• What is being asked: Retype exactly the lines from the first one through the line with "TH=math.radians(10.9); CT=math.cos(TH); SN=math.sin(TH)", including both ends; skip any pictures.

Lines of data:
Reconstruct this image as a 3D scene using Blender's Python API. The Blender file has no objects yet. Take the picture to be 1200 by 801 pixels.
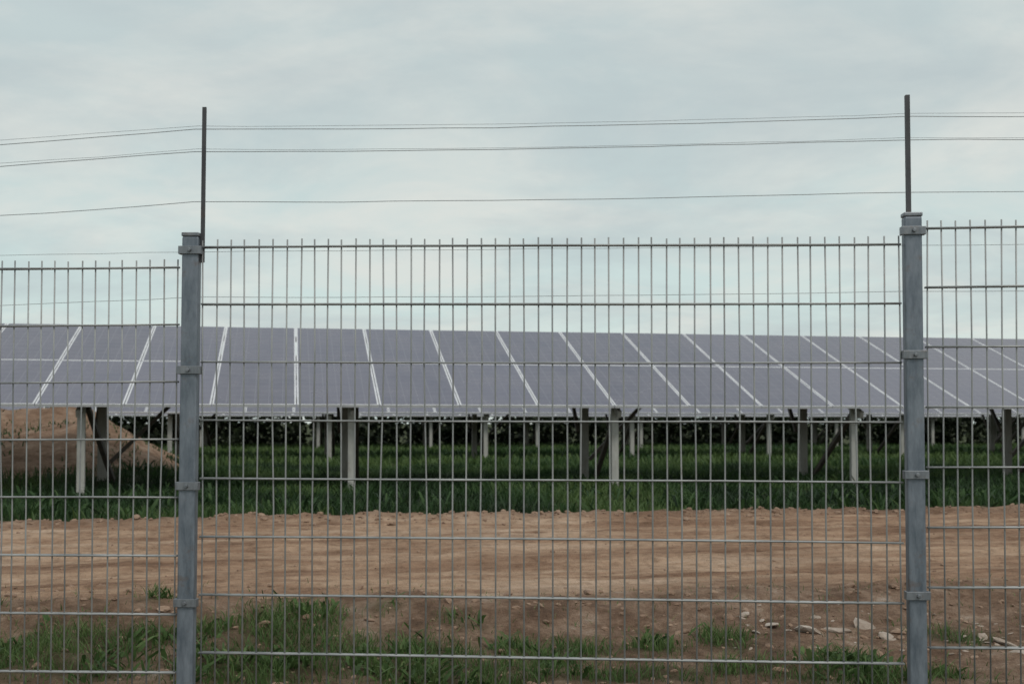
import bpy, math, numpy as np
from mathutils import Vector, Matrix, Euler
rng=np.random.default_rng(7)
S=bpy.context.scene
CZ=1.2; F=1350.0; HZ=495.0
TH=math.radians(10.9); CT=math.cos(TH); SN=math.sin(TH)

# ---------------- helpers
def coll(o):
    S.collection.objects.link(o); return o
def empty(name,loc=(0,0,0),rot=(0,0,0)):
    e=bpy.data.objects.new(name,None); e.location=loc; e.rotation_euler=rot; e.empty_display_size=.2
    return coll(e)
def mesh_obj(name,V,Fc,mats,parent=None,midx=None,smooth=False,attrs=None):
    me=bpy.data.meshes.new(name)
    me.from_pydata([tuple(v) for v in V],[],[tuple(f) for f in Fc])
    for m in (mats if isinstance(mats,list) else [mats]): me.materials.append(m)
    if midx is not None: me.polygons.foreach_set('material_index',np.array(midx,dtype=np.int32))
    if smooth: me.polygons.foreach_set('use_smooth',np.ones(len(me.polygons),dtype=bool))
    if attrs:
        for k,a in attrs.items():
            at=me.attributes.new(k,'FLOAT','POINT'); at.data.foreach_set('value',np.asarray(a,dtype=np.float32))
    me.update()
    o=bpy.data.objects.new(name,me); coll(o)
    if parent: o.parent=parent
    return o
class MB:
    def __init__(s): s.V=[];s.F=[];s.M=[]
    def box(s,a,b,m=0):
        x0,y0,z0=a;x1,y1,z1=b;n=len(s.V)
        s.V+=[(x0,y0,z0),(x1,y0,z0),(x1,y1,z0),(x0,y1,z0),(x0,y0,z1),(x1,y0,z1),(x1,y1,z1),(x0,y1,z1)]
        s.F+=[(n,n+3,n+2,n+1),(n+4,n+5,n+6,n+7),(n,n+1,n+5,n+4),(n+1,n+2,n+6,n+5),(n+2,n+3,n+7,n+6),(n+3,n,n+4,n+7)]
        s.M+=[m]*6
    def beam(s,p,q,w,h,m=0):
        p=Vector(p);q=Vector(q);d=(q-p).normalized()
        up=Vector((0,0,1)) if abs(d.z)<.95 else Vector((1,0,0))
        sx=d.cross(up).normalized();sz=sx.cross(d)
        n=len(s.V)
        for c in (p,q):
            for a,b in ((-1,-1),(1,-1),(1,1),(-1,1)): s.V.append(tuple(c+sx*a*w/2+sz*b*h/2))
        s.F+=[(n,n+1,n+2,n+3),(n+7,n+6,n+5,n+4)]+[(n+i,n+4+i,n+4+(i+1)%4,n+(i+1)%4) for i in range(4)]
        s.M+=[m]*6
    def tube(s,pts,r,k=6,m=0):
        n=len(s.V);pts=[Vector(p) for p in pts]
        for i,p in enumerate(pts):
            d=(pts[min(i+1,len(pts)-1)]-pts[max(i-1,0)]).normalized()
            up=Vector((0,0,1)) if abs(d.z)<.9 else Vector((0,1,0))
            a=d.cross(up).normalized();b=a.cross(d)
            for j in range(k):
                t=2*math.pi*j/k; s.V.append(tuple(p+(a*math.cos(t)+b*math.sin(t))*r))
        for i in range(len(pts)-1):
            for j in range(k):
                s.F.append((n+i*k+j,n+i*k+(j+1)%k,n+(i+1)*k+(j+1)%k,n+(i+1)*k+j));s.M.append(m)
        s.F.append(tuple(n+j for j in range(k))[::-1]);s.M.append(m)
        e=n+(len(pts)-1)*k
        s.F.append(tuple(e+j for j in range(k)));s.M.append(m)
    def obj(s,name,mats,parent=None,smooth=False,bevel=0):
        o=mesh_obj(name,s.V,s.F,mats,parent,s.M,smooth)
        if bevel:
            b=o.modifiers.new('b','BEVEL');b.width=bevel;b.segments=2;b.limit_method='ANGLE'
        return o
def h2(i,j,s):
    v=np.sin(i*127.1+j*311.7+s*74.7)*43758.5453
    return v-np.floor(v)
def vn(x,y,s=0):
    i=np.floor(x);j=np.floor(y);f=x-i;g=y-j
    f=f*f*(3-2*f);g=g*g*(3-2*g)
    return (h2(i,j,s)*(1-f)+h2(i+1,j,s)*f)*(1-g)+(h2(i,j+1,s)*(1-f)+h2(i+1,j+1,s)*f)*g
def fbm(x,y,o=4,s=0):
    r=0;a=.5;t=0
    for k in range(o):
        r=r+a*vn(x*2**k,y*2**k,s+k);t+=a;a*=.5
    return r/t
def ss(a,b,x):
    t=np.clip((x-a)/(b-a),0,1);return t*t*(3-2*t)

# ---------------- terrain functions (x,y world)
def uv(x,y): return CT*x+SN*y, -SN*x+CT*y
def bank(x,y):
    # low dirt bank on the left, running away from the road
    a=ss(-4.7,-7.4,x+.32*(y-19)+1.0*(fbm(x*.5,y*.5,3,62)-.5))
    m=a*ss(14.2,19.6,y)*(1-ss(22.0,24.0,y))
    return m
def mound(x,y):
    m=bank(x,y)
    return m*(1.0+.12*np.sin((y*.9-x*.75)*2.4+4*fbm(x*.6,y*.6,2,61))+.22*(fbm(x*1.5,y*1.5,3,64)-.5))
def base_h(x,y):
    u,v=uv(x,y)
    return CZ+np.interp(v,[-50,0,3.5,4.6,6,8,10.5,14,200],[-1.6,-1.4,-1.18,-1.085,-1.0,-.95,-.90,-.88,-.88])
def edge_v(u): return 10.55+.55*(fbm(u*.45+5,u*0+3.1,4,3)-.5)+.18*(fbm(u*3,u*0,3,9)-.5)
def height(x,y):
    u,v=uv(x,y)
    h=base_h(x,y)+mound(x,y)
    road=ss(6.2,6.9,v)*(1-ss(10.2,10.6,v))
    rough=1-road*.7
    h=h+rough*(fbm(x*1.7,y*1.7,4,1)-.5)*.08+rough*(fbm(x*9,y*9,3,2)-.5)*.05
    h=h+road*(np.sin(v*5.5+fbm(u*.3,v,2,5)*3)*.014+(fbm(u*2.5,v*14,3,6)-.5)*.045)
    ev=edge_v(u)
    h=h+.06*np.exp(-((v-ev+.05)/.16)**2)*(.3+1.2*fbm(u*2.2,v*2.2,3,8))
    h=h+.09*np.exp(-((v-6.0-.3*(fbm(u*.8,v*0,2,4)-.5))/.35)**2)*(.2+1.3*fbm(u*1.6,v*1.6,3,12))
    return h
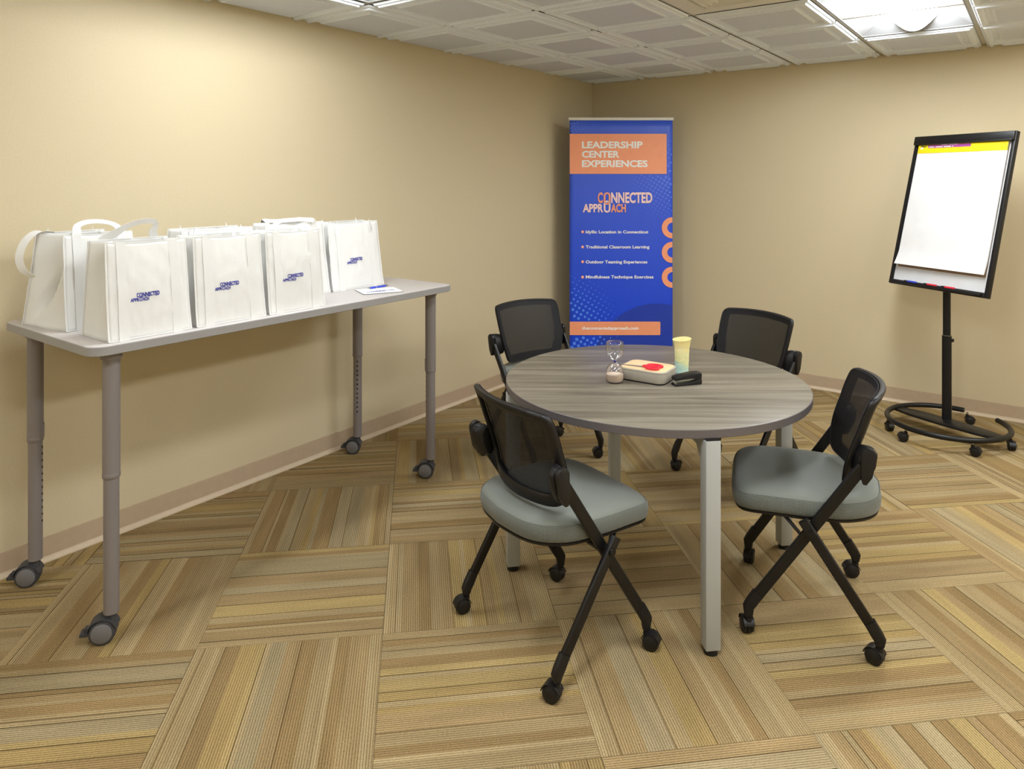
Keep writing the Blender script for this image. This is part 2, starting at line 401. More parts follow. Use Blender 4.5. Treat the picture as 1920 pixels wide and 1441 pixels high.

• Written answer:
Reconstruct this image as a 3D scene using Blender's Python API. The Blender file has no objects yet. Take the picture to be 1200 by 801 pixels.
import bpy, math, numpy as np
from mathutils import Vector, Matrix, Euler
rng=np.random.default_rng(7)
S=bpy.context.scene
CZ=1.2; F=1350.0; HZ=495.0
TH=math.radians(10.9); CT=math.cos(TH); SN=math.sin(TH)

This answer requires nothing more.